** PROVIDED MATERIAL **
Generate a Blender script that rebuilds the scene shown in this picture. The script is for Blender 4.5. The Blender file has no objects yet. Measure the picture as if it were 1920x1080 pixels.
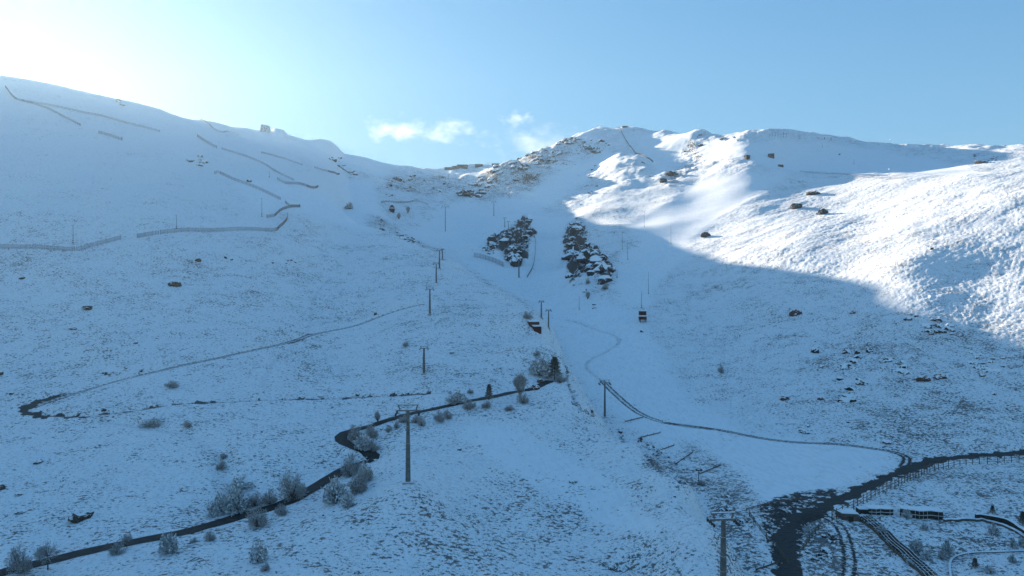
import bpy, math, random
import numpy as np
from mathutils import Vector, Matrix

Q = 1.0                      # terrain mesh fineness
scene = bpy.context.scene
COL = scene.collection
# ---------------------------------------------------------------- camera
F = 1280.0; CU = 960.0; CV = 540.0         # photograph 1920 px wide, 24 mm lens on 36 mm, level
cam = bpy.data.cameras.new("camera"); cam.lens = 24.0; cam.sensor_width = 36.0
cam.clip_start = 1.0; cam.clip_end = 20000.0
cam_o = bpy.data.objects.new("camera", cam); COL.objects.link(cam_o)
cam_o.location = (0, 0, 0); cam_o.rotation_euler = (math.radians(90), 0, 0)
scene.camera = cam_o
# ---------------------------------------------------------------- sky and sun
SUN_EL = math.radians(15.6); SUN_AZ = math.radians(-39.1)     # azimuth from +Y towards +X
world = bpy.data.worlds.new("World"); scene.world = world; world.use_nodes = True
wn = world.node_tree.nodes; wl = world.node_tree.links; wn.clear()
sky = wn.new("ShaderNodeTexSky"); sky.sky_type = 'NISHITA'; sky.sun_disc = False
sky.sun_elevation = SUN_EL; sky.sun_rotation = SUN_AZ
sky.altitude = 2200.0; sky.air_density = 1.0; sky.dust_density = 0.25; sky.ozone_density = 3.0
hs = wn.new("ShaderNodeHueSaturation"); hs.inputs['Saturation'].default_value = 1.13
hs.inputs['Hue'].default_value = 0.496
bg = wn.new("ShaderNodeBackground"); bg.inputs['Strength'].default_value = 0.13
wo = wn.new("ShaderNodeOutputWorld")
wl.new(sky.outputs[0], hs.inputs['Color'])
dn = wn.new("ShaderNodeVectorMath"); dn.operation = 'MULTIPLY_ADD'; dn.inputs[1].default_value = (.26,)*3; dn.inputs[2].default_value = (1,)*3
dv = wn.new("ShaderNodeVectorMath"); dv.operation = 'DIVIDE'
lm = wn.new("ShaderNodeRGBToBW"); wl.new(hs.outputs[0], lm.inputs[0])
l1 = wn.new("ShaderNodeMath"); l1.operation = 'MULTIPLY_ADD'; l1.inputs[1].default_value = .40; l1.inputs[2].default_value = 1.0; wl.new(lm.outputs[0], l1.inputs[0])
l2 = wn.new("ShaderNodeVectorMath"); l2.operation = 'DIVIDE'; wl.new(hs.outputs[0], l2.inputs[0]); wl.new(l1.outputs[0], l2.inputs[1])
wl.new(l2.outputs[0], dn.inputs[0]); wl.new(l2.outputs[0], dv.inputs[0]); wl.new(dn.outputs[0], dv.inputs[1]); wl.new(dv.outputs[0], bg.inputs[0]); wl.new(bg.outputs[0], wo.inputs[0])
sun = bpy.data.lights.new("sun", 'SUN'); sun.energy = 4.0; sun.angle = math.radians(0.6)
sun.color = (1.0, 0.87, 0.70)
sun_o = bpy.data.objects.new("sun", sun); COL.objects.link(sun_o)
SD = Vector((math.sin(SUN_AZ)*math.cos(SUN_EL), math.cos(SUN_AZ)*math.cos(SUN_EL), math.sin(SUN_EL)))
sun_o.rotation_euler = SD.to_track_quat('Z', 'Y').to_euler()
sun_o.location = SD*3000
vs = scene.view_settings
vs.view_transform = 'Standard'; vs.look = 'None'; vs.exposure = 2.02; vs.gamma = 1.0
scene.render.engine = 'CYCLES'
scene.cycles.volume_bounces = 1
scene.cycles.max_bounces = 6
scene.cycles.diffuse_bounces = 4

rnd = random.Random(7)
# ---------------------------------------------------------------- numpy noise
def _hash(ix, iy, s):
    h = (ix.astype(np.int64)*374761393 + iy.astype(np.int64)*668265263 + s*974711) & 0xffffffff
    h = ((h ^ (h >> 13))*1274126177) & 0xffffffff
    return ((h ^ (h >> 16)) & 0xffff)/65535.0
def vnoise(x, y, s=0):
    ix = np.floor(x); iy = np.floor(y); fx = x-ix; fy = y-iy
    fx = fx*fx*fx*(fx*(fx*6-15)+10); fy = fy*fy*fy*(fy*(fy*6-15)+10)
    a = _hash(ix, iy, s); b = _hash(ix+1, iy, s); c = _hash(ix, iy+1, s); d = _hash(ix+1, iy+1, s)
    return (a*(1-fx)+b*fx)*(1-fy)+(c*(1-fx)+d*fx)*fy-0.5
def fbm(x, y, o=4, s=0, g=0.5):
    r = 0; a = 1.0
    for k in range(o):
        r = r + a*vnoise(x, y, s+k*17)
        x, y = 1.6*x-1.2*y+3.1, 1.2*x+1.6*y-7.7; a *= g
    return r
def ss(a, b, x):
    t = np.clip((x-a)/(b-a), 0, 1); return t*t*(3-2*t)
# ---------------------------------------------------------------- relief: two landforms, (u: bearing, v: elevation, Y: distance)
# A = the near hillside and its spur, B = valley, bowl, far ridge and right-hand slope
AP = {
 -900: [(1300,62),(1080,95),(850,150),(650,215),(480,285),(300,380),(120,490),(40,580),(60,700),(150,900)],
 -400: [(1300,62),(1080,100),(850,155),(680,215),(500,290),(350,380),(200,480),(110,560),(90,610),(110,700),(180,900)],
 0: [(1300,62),(1075,107),(960,132),(850,160),(700,215),(600,255),(470,310),(400,350),(300,430),(200,530),(141,620),(160,690),(230,850)],
 150: [(1300,62),(1080,102),(960,130),(850,158),(700,218),(600,258),(470,318),(400,360),(300,455),(220,550),(169,625),(185,690),(250,850)],
 300: [(1300,62),(1080,98),(1010,115),(930,135),(850,155),(760,185),(680,220),(600,260),(520,300),(450,335),(400,370),(330,435),(260,520),(206,620),(222,680),(290,850)],
 400: [(1300,62),(1080,97),(950,131),(850,155),(760,187),(680,225),(600,268),(520,312),(450,355),(400,395),(330,480),(270,590),(227,690),(242,750),(310,900)],
 500: [(1300,62),(1080,95),(950,130),(850,155),(760,190),(680,230),(600,275),(520,325),(450,375),(400,420),(350,490),(300,590),(265,690),(241,770),(255,830),(320,1000)],
 560: [(1300,63),(1080,95),(950,128),(850,157),(760,195),(680,237),(600,287),(520,342),(450,398),(400,445),(385,470),(362,530),(315,640),(275,760),(258,820),(272,880),(340,1050)],
 640: [(1300,65),(1080,95),(960,118),(890,150),(820,168),(760,200),(680,245),(600,300),(520,365),(450,430),(415,475),(395,540),(355,650),(315,770),(284,870),(300,930),(370,1100)],
 700: [(1300,66),(1080,97),(930,124),(860,152),(800,172),(740,205),(670,245),(590,300),(510,365),(450,430),(428,470),(445,520),(480,620),(520,800),(600,1100)],
 765: [(1300,68),(1080,98),(905,124),(850,145),(780,180),(710,215),(640,255),(560,310),(500,370),(465,420),(448,455),(462,490),(510,580),(600,800)],
 820: [(1300,69),(1080,99),(930,124),(850,147),(780,178),(715,208),(650,245),(580,295),(530,345),(495,395),(472,440),(486,470),(540,550),(640,800)],
 870: [(1300,70),(1080,100),(950,125),(850,150),(790,175),(735,195),(680,225),(620,265),(560,315),(515,385),(500,420),(515,448),(565,520),(660,700)],
 960: [(1300,72),(1080,102),(950,128),(850,155),(780,178),(740,198),(690,225),(640,260),(590,310),(558,350),(575,378),(640,450),(740,600)],
 1040: [(1300,74),(1080,104),(950,130),(850,160),(780,182),(722,208),(690,228),(650,255),(620,290),(640,315),(700,370),(800,500)],
 1065: [(1300,74),(1080,104),(950,131),(850,160),(780,182),(722,206),(685,235),(705,256),(760,305),(860,450)],
 1100: [(1300,75),(1080,105),(950,132),(850,160),(800,176),(750,197),(775,214),(835,260),(920,400)],
 1200: [(1300,72),(1080,105),(950,128),(880,146),(838,160),(865,174),(930,204),(1010,320)],
 1300: [(1300,72),(1080,98),(970,118),(915,133),(940,144),(1000,168),(1080,260)],
 1360: [(1300,70),(1110,92),(1010,108),(1035,117),(1100,138),(1180,200)],
 1420: [(1400,66),(1200,82),(1110,93),(1150,103),(1230,122),(1300,180)],
 1600: [(1600,66),(1500,85),(1500,110),(1450,180),(1300,400)],
 2000: [(1700,66),(1600,90),(1550,180),(1300,400),(1200,700)],
 2800: [(1700,66),(1600,90),(1550,180),(1300,400),(1200,700)],
}
BP = {
 -900: [(1500,62),(1300,100),(1000,160),(850,215),(700,300),(600,400),(500,550),(430,760),(430,1100)],
 0: [(1500,62),(1300,100),(1000,160),(850,215),(700,300),(600,400),(500,550),(430,760),(430,1100)],
 400: [(1500,62),(1300,100),(1000,160),(850,215),(700,300),(600,400),(500,550),(430,760),(430,1100)],
 560: [(1450,70),(1250,105),(1000,160),(850,218),(700,300),(580,400),(480,520),(410,640),(360,760),(340,860),(400,1050)],
 640: [(1400,75),(1200,110),(1000,160),(850,220),(700,300),(560,400),(460,500),(405,590),(352,690),(310,800),(288,880),(305,960),(380,1150)],
 700: [(1400,75),(1170,110),(1000,155),(850,215),(710,290),(600,360),(500,470),(430,560),(395,640),(355,750),(325,850),(299,940),(315,1010),(390,1200)],
 765: [(1400,75),(1150,110),(1000,150),(850,210),(720,280),(640,350),(530,450),(470,545),(425,640),(385,730),(350,830),(325,930),(311,1010),(325,1080),(400,1300)],
 850: [(1400,75),(1140,107),(1000,145),(860,200),(740,265),(650,330),(560,430),(500,520),(450,620),(410,720),(380,790),(350,880),(325,1000),(316,1080),(325,1150),(380,1350)],
 900: [(1350,75),(1130,107),(1000,143),(860,195),(750,255),(650,330),(560,440),(520,510),(490,575),(450,650),(410,740),(370,820),(345,900),(320,1000),(310,1060),(322,1150),(380,1350)],
 960: [(1300,75),(1130,105),(1000,140),(860,190),(760,240),(680,300),(600,390),(560,450),(530,505),(500,545),(470,580),(440,625),(410,690),(380,780),(350,850),(325,900),(303,960),(315,1050),(380,1300)],
 1000: [(1300,75),(1120,105),(990,140),(860,188),(760,240),(690,298),(610,390),(570,445),(530,510),(500,548),(470,585),(440,630),(410,690),(380,785),(345,880),(315,970),(288,1060),(305,1160),(380,1300)],
 1050: [(1300,75),(1110,105),(985,140),(860,186),(770,237),(700,290),(630,370),(590,420),(550,480),(500,555),(450,630),(410,705),(370,795),(330,890),(300,985),(268,1095),(288,1190),(360,1300)],
 1100: [(1300,75),(1100,105),(980,140),(870,180),(800,220),(720,278),(660,330),(600,385),(560,430),(520,470),(480,510),(430,585),(400,675),(370,765),(345,855),(325,925),(300,1000),(262,1090),(243,1150),(262,1215),(330,1295)],
 1160: [(1300,75),(1090,106),(965,142),(860,185),(790,228),(710,285),(650,332),(590,390),(550,430),(510,475),(470,525),(420,605),(390,675),(350,765),(310,872),(288,940),(286,1000),(260,1075),(238,1150),(258,1215),(330,1295)],
 1200: [(1300,75),(1080,108),(950,145),(840,200),(780,235),(700,290),(640,335),(580,395),(540,440),(500,482),(460,538),(420,612),(390,674),(350,762),(310,855),(293,908),(291,985),(262,1060),(239,1135),(258,1205),(330,1295)],
 1250: [(470,520),(420,592),(380,668),(350,738),(325,802),(312,860),(300,930),(242,1060),(262,1130),(350,1290)],
 1300: [(1300,75),(1080,108),(950,145),(880,178),(820,213),(750,258),(700,298),(640,343),(580,390),(520,447),(460,515),(420,585),(380,660),(350,722),(322,782),(314,850),(290,905),(246,980),(266,1060),(350,1290)],
 1400: [(1300,75),(1080,108),(950,141),(860,184),(820,211),(760,247),(700,285),(640,325),(580,370),(520,420),(460,478),(400,582),(350,667),(309,738),(298,775),(280,830),(246,900),(262,980),(350,1200)],
 1500: [(1300,75),(1080,110),(950,142),(880,173),(830,205),(770,232),(700,270),(640,305),(580,345),(520,390),(460,448),(400,560),(350,668),(322,738),(314,790),(290,835),(265,875),(246,912),(262,990),(350,1220)],
 1600: [(1300,75),(1080,110),(950,143),(880,172),(850,188),(800,210),(740,240),(680,270),(620,305),(560,345),(500,392),(440,462),(380,565),(329,680),(321,738),(300,808),(280,868),(263,945),(282,1040),(350,1250)],
 1700: [(1300,75),(1080,112),(950,144),(870,178),(840,193),(790,212),(730,235),(670,262),(610,292),(550,328),(490,372),(430,435),(370,528),(332,610),(324,690),(300,802),(271,950),(290,1040),(350,1250)],
 1800: [(1300,75),(1080,112),(950,145),(860,183),(800,206),(740,230),(680,255),(620,285),(560,318),(500,358),(440,405),(380,472),(335,545),(322,630),(300,740),(272,880),(290,1000),(350,1290)],
 1920: [(1300,75),(1080,112),(950,146),(850,187),(800,205),(740,226),(680,250),(620,277),(560,308),(500,345),(440,387),(380,438),(340,490),(320,570),(295,680),(271,810),(290,930),(350,1290)],
 2300: [(1300,75),(1080,112),(850,183),(700,235),(560,295),(440,360),(340,440),(300,540),(270,680),(290,850),(350,1300)],
 2800: [(1300,75),(1080,112),(850,178),(700,228),(560,285),(440,345),(340,420),(300,520),(270,660),(290,850),(350,1300)],
}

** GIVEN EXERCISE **
Exactly restate the lines from the beginning of the data through the line with "from mathutils import Vector, Matrix", and no others, keeping pictures out.

** RESULT **
Generate a Blender script that rebuilds the scene shown in this picture. The script is for Blender 4.5. The Blender file has no objects yet. Measure the picture as if it were 1920x1080 pixels.
import bpy, math, random
import numpy as np
from mathutils import Vector, Matrix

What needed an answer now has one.